:: Short problem ::
Copy exactly the lines that run from the top of the listing to the line containing "from mathutils import Vector", both ends included, and omit the pictures.

:: Data section ::
::::
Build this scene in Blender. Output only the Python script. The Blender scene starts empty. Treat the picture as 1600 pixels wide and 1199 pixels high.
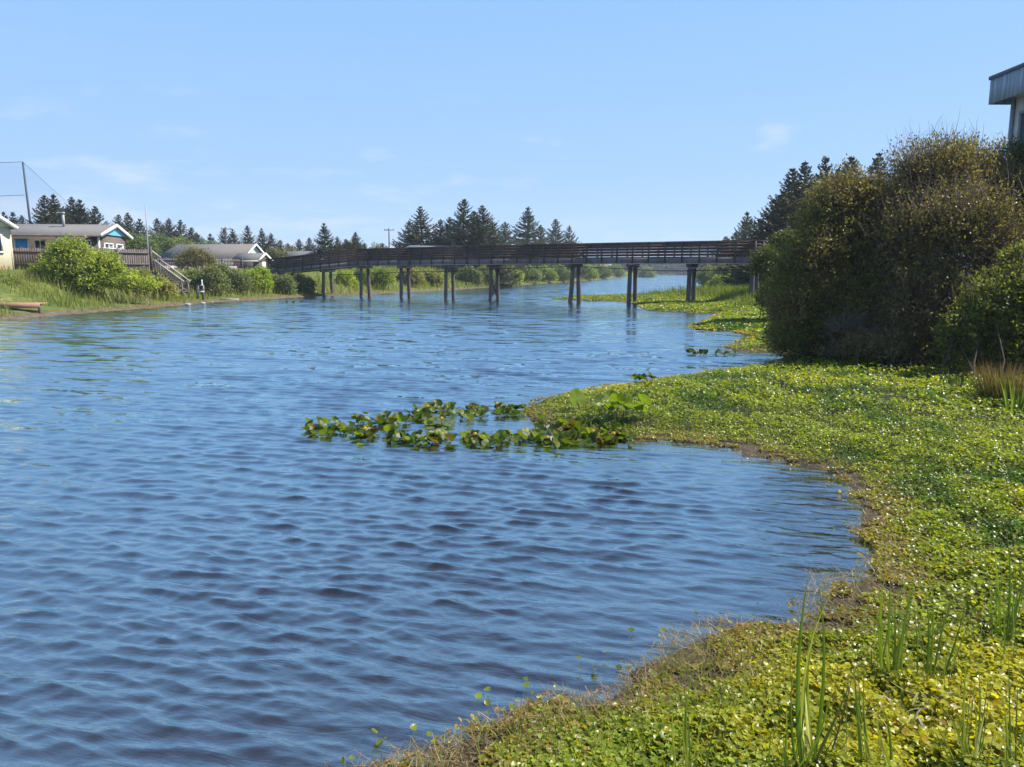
import bpy, math, random
import numpy as np
from mathutils import Vector

# ------------------------------------------------------------------ camera, sky, sun
SC = bpy.context.scene
COL = SC.collection
H = 2.38
TH = math.atan(174.5 / 1155.0)
cam_d = bpy.data.cameras.new('camera')
cam = bpy.data.objects.new('camera', cam_d)
COL.objects.link(cam)
cam_d.sensor_width = 36.0
cam_d.lens = 1155.0 / 1600.0 * 36.0
cam_d.clip_start = 0.05
cam_d.clip_end = 9000
cam.location = (0, 0, H)
cam.rotation_euler = (math.pi / 2 - TH, 0, 0)
SC.camera = cam

SUN_EL = math.radians(50)
SUN_AZ = math.atan2(1.0, 0.20)          # clockwise from +Y
sun_d = bpy.data.lights.new('sun', 'SUN')
sun_d.energy = 5.0
sun_d.angle = math.radians(0.53)
sun_d.color = (1.0, 0.95, 0.86)
sun = bpy.data.objects.new('sun', sun_d)
COL.objects.link(sun)
sd = Vector((math.sin(SUN_AZ) * math.cos(SUN_EL), math.cos(SUN_AZ) * math.cos(SUN_EL), math.sin(SUN_EL)))
sun.rotation_euler = sd.to_track_quat('Z', 'Y').to_euler()
sun.location = (40, 20, 60)

world = bpy.data.worlds.new("World")
SC.world = world
world.use_nodes = True
SC.view_settings.view_transform = 'Standard'
SC.view_settings.look = 'None'
SC.view_settings.exposure = 1.0
SC.view_settings.gamma = 1.0
SC.view_settings.use_curve_mapping = False


def N(nt, typ, **kw):
    n = nt.nodes.new(typ)
    for k, v in kw.items():
        if k.startswith('i_'):
            key = k[2:].replace('_', ' ')
            n.inputs[key].default_value = v
        else:
            setattr(n, k, v)
    return n


def build_world():
    nt = world.node_tree
    nt.nodes.clear()
    L = nt.links.new
    out = N(nt, 'ShaderNodeOutputWorld')
    bg = N(nt, 'ShaderNodeBackground', i_Strength=0.118)
    sky = N(nt, 'ShaderNodeTexSky')
    sky.sky_type = 'NISHITA'
    sky.sun_disc = False
    sky.sun_elevation = SUN_EL
    sky.sun_rotation = SUN_AZ
    sky.air_density = 1.0
    sky.dust_density = 0.25
    sky.ozone_density = 2.2
    tc = N(nt, 'ShaderNodeTexCoord')
    sep = N(nt, 'ShaderNodeSeparateXYZ')
    L(tc.outputs['Generated'], sep.inputs[0])
    # project the view direction on a cloud layer
    zc = N(nt, 'ShaderNodeMath', operation='ADD'); zc.inputs[1].default_value = 0.16
    L(sep.outputs['Z'], zc.inputs[0])
    dx = N(nt, 'ShaderNodeMath', operation='DIVIDE'); L(sep.outputs['X'], dx.inputs[0]); L(zc.outputs[0], dx.inputs[1])
    dy = N(nt, 'ShaderNodeMath', operation='DIVIDE'); L(sep.outputs['Y'], dy.inputs[0]); L(zc.outputs[0], dy.inputs[1])
    cb = N(nt, 'ShaderNodeCombineXYZ'); L(dx.outputs[0], cb.inputs[0]); L(dy.outputs[0], cb.inputs[1])
    n1 = N(nt, 'ShaderNodeTexNoise', i_Scale=2.6, i_Detail=6.0, i_Roughness=0.58)
    L(cb.outputs[0], n1.inputs['Vector'])
    n2 = N(nt, 'ShaderNodeTexNoise', i_Scale=0.55, i_Detail=2.0)
    L(cb.outputs[0], n2.inputs['Vector'])
    # clouds gather low on the left
    side = N(nt, 'ShaderNodeMapRange'); side.inputs[1].default_value = 0.45; side.inputs[2].default_value = -0.55
    side.inputs[3].default_value = -0.13; side.inputs[4].default_value = 0.085
    L(sep.outputs['X'], side.inputs[0])
    low = N(nt, 'ShaderNodeMapRange'); low.inputs[1].default_value = 0.26; low.inputs[2].default_value = 0.05
    low.inputs[3].default_value = -0.16; low.inputs[4].default_value = 0.075
    L(sep.outputs['Z'], low.inputs[0])
    s1 = N(nt, 'ShaderNodeMath', operation='ADD'); L(n1.outputs[0], s1.inputs[0]); L(side.outputs[0], s1.inputs[1])
    s2 = N(nt, 'ShaderNodeMath', operation='ADD'); L(s1.outputs[0], s2.inputs[0]); L(low.outputs[0], s2.inputs[1])
    n2s = N(nt, 'ShaderNodeMath', operation='MULTIPLY_ADD'); n2s.inputs[1].default_value = 0.35; n2s.inputs[2].default_value = -0.175
    L(n2.outputs[0], n2s.inputs[0])
    s3 = N(nt, 'ShaderNodeMath', operation='ADD'); L(s2.outputs[0], s3.inputs[0]); L(n2s.outputs[0], s3.inputs[1])
    # one small separate puff to the right
    vd = N(nt, 'ShaderNodeVectorMath', operation='DISTANCE'); vd.inputs[1].default_value = (0.318, 0.935, 0.158)
    L(tc.outputs['Generated'], vd.inputs[0])
    pf = N(nt, 'ShaderNodeMapRange', interpolation_type='SMOOTHSTEP'); pf.inputs[1].default_value = 0.055; pf.inputs[2].default_value = 0.0
    pf.inputs[3].default_value = 0.0; pf.inputs[4].default_value = 0.30
    L(vd.outputs['Value'], pf.inputs[0])
    s4 = N(nt, 'ShaderNodeMath', operation='ADD'); L(s3.outputs[0], s4.inputs[0]); L(pf.outputs[0], s4.inputs[1]); s3 = s4
    ramp = N(nt, 'ShaderNodeMapRange', interpolation_type='SMOOTHSTEP')
    ramp.inputs[1].default_value = 0.48; ramp.inputs[2].default_value = 0.84
    ramp.inputs[3].default_value = 0.0; ramp.inputs[4].default_value = 0.48
    L(s3.outputs[0], ramp.inputs[0])
    tint = N(nt, 'ShaderNodeMix', data_type='RGBA', blend_type='MULTIPLY')
    tint.inputs[0].default_value = 1.0
    tint.inputs[7].default_value = (0.92, 1.0, 1.10, 1)
    L(sky.outputs[0], tint.inputs[6])
    # clear maritime air: an even blue dome over the physical sky
    gr = N(nt, 'ShaderNodeValToRGB')
    e = gr.color_ramp.elements
    e[0].position = 0.0; e[0].color = (0.50, 0.68, 0.93, 1)
    e[1].position = 1.0; e[1].color = (0.15, 0.35, 0.80, 1)
    x = e.new(0.12); x.color = (0.39, 0.60, 0.95, 1)
    x = e.new(0.32); x.color = (0.305, 0.55, 0.96, 1)
    x = e.new(0.65); x.color = (0.28, 0.52, 0.97, 1)
    L(sep.outputs['Z'], gr.inputs[0])
    gm = N(nt, 'ShaderNodeMix', data_type='RGBA', blend_type='MULTIPLY'); gm.inputs[0].default_value = 1.0
    gm.inputs[7].default_value = (4.45, 4.5, 4.5, 1)
    L(gr.outputs[0], gm.inputs[6])
    blend = N(nt, 'ShaderNodeMix', data_type='RGBA'); blend.inputs[0].default_value = 0.93
    L(tint.outputs[2], blend.inputs[6]); L(gm.outputs[2], blend.inputs[7])
    mix = N(nt, 'ShaderNodeMix', data_type='RGBA')
    L(ramp.outputs[0], mix.inputs[0])
    L(blend.outputs[2], mix.inputs[6])
    mix.inputs[7].default_value = (3.5, 3.8, 4.5, 1)
    L(mix.outputs[2], bg.inputs['Color'])
    L(bg.outputs[0], out.inputs['Surface'])


build_world()

# ------------------------------------------------------------------ helpers
rng = np.random.default_rng(11)
random.seed(5)
CT, ST = math.cos(TH), math.sin(TH)


def ray(px, py):
    u = (px - 800.0) / 1155.0
    v = -(py - 599.5) / 1155.0
    d = np.array([u, CT + v * ST, -ST + v * CT])
    return d / d[1]


def P(px, py, Y):
    return np.array([0, 0, H]) + ray(px, py) * Y


def G(px, py, z=0.0):
    d = ray(px, py)
    return np.array([0, 0, H]) + d * ((z - H) / d[2])


def pxm(Y):
    return Y / 1155.0                    # metres per photo pixel at distance Y


def lat(ix, iy, seed):
    h = (ix * 374761393 + iy * 668265263 + seed * 974634777) & 0xFFFFFFFF
    h = ((h ^ (h >> 13)) * 1274126177) & 0xFFFFFFFF
    return ((h ^ (h >> 16)) & 0xFFFF) / 65535.0


def vnoise(x, y, seed=0):
    x = np.asarray(x, float); y = np.asarray(y, float)
    ix = np.floor(x).astype(np.int64); iy = np.floor(y).astype(np.int64)
    fx = x - ix; fy = y - iy
    fx = fx * fx * (3 - 2 * fx); fy = fy * fy * (3 - 2 * fy)
    a = lat(ix, iy, seed); b = lat(ix + 1, iy, seed)
    c = lat(ix, iy + 1, seed); d = lat(ix + 1, iy + 1, seed)
    return (a * (1 - fx) + b * fx) * (1 - fy) + (c * (1 - fx) + d * fx) * fy


def fbm(x, y, seed=0, o=3):
    s = 0; a = 0.5; t = 0
    for i in range(o):
        s = s + a * vnoise(x * 2 ** i + 17.3 * i, y * 2 ** i - 9.1 * i, seed + i); t += a; a *= 0.5
    return s / t


def unit(v):
    v = np.asarray(v, float)
    return v / np.maximum(np.linalg.norm(v, axis=-1, keepdims=True), 1e-9)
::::
:: The answer ::
Build this scene in Blender. Output only the Python script. The Blender scene starts empty. Treat the picture as 1600 pixels wide and 1199 pixels high.
import bpy, math, random
import numpy as np
from mathutils import Vector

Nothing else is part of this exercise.